Individual tables might of course approach the game differently, but there is a default approach specified in the books. For instance, here is how Gygax outlines the opening of the first session for new players (DMG p 96):
You inform them that there is a rumor in the village that something strange and terrible lurks in the abandoned monastery not far frm the place. . . . o the adventure begins.
You inform them that after about a two mile trek along a seldom-used road they come to the dege of a fen. A narrow causeway leads out to a low mound upon which stand the walls and building of the deserted monastery.
You inform them that after about a two mile trek along a seldom-used road they come to the dege of a fen. A narrow causeway leads out to a low mound upon which stand the walls and building of the deserted monastery.
Now that's not exactly "story now", but it's not simpy the GM describing a world, either. It's the GM framing the PCs into a situation of adventure - an abandoned monastery waiting to be explored.
Moldvay, with his suggestion that the players shoud have "a reason for adventuring", is clearly envisaging that the framing will be at least a little bit more dramatically compelling. In the Puffin book What is Dungeons & Dragons? (1982, and more familiar, I think, to old-time players in the Commonwealth orbit than in the US), the example magic-user PC is described as having the following background: "a sorceress from one of the nomad tribes of the Mesta Desert [who was u]nfairly accused of witchcraft [and so] slipped away to join the College of Magicians under Dokhon. She has a violent aversion to the necromancers of the rival college of Khan and their servants of living stone, the rockmen" (p 7). And the sample dungeon contains rockmen. They are not doing anything very interesting, but they are there.

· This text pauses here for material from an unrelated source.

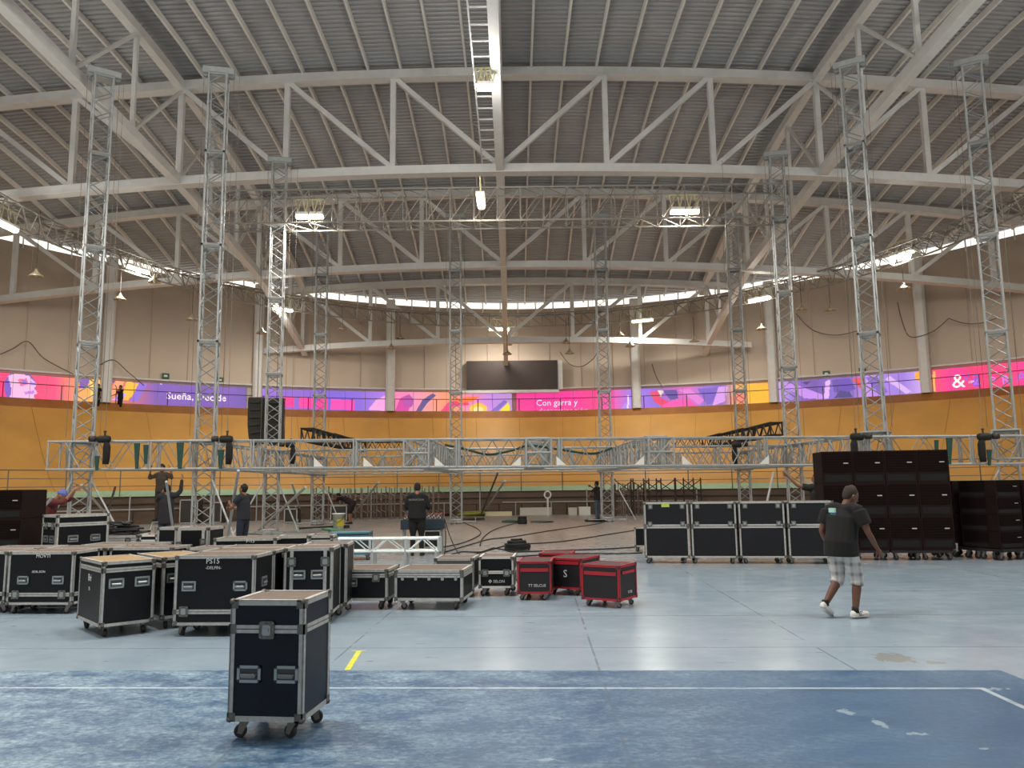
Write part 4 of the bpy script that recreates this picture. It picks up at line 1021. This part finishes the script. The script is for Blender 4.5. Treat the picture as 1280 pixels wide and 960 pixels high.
q = fl(653,655); tag(MB().lathe([(.2,0),(.22,.06),(.2,.3),(.22,.34),(.05,.34)], q, 14).build('cable_spool', blackm), 'small black cable spool standing between the coils', 'spool')
coil('yellow_strap_heap', fl(590,645), .75, 7, .05, ycm, 'yellow-green strap heap right of the slim tower left of centre', 'strap', .6)
coil('brown_strap_heap', fl(592,650), .55, 3, .04, mat('brown_strap','5a4640',.8), 'brownish strap heap in front of the yellow one', 'strap')
coil('red_strap_heap', fl(549,645), .7, 5, .05, mat('red_strap','7a4a40',.8), 'reddish cable heap right of the man at the console', 'strap', .7)
coil('black_cable_heap', fl(618,644), .55, 4, .04, cablem, 'black cable heap near the bright gap under the track wall')
# bucket
p = fl(423, 661); t = thing('bucket', 'white plastic bucket with a yellow label behind the teal case', 'bucket', (p.x,p.y-5,0) if False else fl(423,662))
k = (at(423,661,fl(423,662).y)).y; s_ = k/F
t.scale = (1,1,1)
bk = MB(); rb = 7.2*s_; hb = 20*s_
bk.lathe([(rb*.85,0),(rb,hb),(rb*1.12,hb),(rb*1.12,hb*.93),(rb*1.02,hb*.93),(rb*.95,hb),(rb*.8,.03)], n=20); bk.build('pail', whitem, t, True)
bk = MB()
for i in range(8):
    a0, a1 = R_(-95+i*11), R_(-95+(i+1)*11); r0, r1 = rb*.9+.012, rb*.965+.012
    bk.add([(r0*math.cos(a0),r0*math.sin(a0),hb*.2),(r0*math.cos(a1),r0*math.sin(a1),hb*.2),(r1*math.cos(a1),r1*math.sin(a1),hb*.65),(r1*math.cos(a0),r1*math.sin(a0),hb*.65)], [(0,1,2,3)])
bk.build('label_print', mat('bucket_yellow','c9b83a',.6), t)
MB().path([(rb*1.1,0,hb*.9),(rb*.8,-rb*.9,hb*.6),(0,-rb*1.25,hb*.45),(-rb*.8,-rb*.9,hb*.6),(-rb*1.1,0,hb*.9)], .012, 5).build('bail', darkmetal, t)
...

Again, not "story now", but there is a clear idea that the GM, in authoring and presenting the backstory, will have regard to the interests and inclinations of the players.
It can also be done by giving the player what s/he wants.If the GM is asked if the parents might live in that town, then by all means it is up to the GM to say one way or another, if the character possesses that knowledge. This can be done by randomizing it or based on the above mentioned restrictions, i.e. it can be done by GM fiat if it simply makes sense for the setting (maybe the only place in the setting where they *can* exist), or the GM might respond in the negative because he has already established where the NPC parents are within the setting.
When the Traveller rules (Book 3, p 19) state that "The referee is always free to impose encounters to further the cause of the adventure being played; in many cases, he actually has a responsibility to do so" and also state that "Encounters with non-player characters . . . also serve as a method for players to gain comrades, weapons, vehicles or assistance where necessary," do you think they were ruling out that a referee, in determining what encounters occur, might have regard to the desires of the players?